Three questions help evaluate the sustainability of a token’s emission model:

  • Does the issuance of new tokens serve a clear purpose?

Rewarding network security or liquidity can be justified. Emission used only to pay the team or early investors is usually a warning sign.

  • Does the emission rate decrease over time or remain constant?

Declining emission is generally more sustainable in the long term

  • Is there a value capture mechanism?

Protocols that generate real revenue and use part of it to buy back or burn tokens tend to create a stronger economic cycle than those that depend only on new capital entering the system.

Using tokenomics information in practice

Understanding the concepts is the first step. The second is knowing where to find this information and what to do with it.

A simple checklist to evaluate any project:

What is the current circulating supply relative to the maximum supply?

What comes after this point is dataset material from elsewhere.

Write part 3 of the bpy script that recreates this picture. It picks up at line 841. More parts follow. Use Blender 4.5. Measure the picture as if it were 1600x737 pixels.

  • Projects with less than 30% of the supply in circulation often have significant selling pressure ahead.

Who holds the tokens?

  • If the team plus investors control more than 40% of the total supply, it deserves closer attention. Check whether this concentration is justified by the stage of the project.

When do the next token unlocks happen?

  • Check platforms like Token Unlocks or the project’s official website. Avoid entering large positions close to major unlock events.

Does the project continue issuing new tokens?

  • If so, at what rate and for how long? Compare this emission with the growth of the user base or the protocol’s revenue

Is there a burn or buyback mechanism?

  • This can indicate that the protocol has considered the long-term sustainability of the token economy.

A tokenomics analysis, combined with technical and fundamental analysis, works as a much more complete filter before making any decision. A project with a solid product but poor tokenomics may struggle to sustain price appreciation. On the other hand, a project with well-designed tokenomics but no real adoption will also go nowhere. The two need to move together.

Conclusion

Tokenomics is not a topic reserved only for advanced analysts. It is a basic layer of analysis that any intermediate investor should review before allocating capital to a new project. Supply, allocation, vesting, and emission are four variables that shape a token’s price dynamics over time, regardless of how strong the underlying product may be.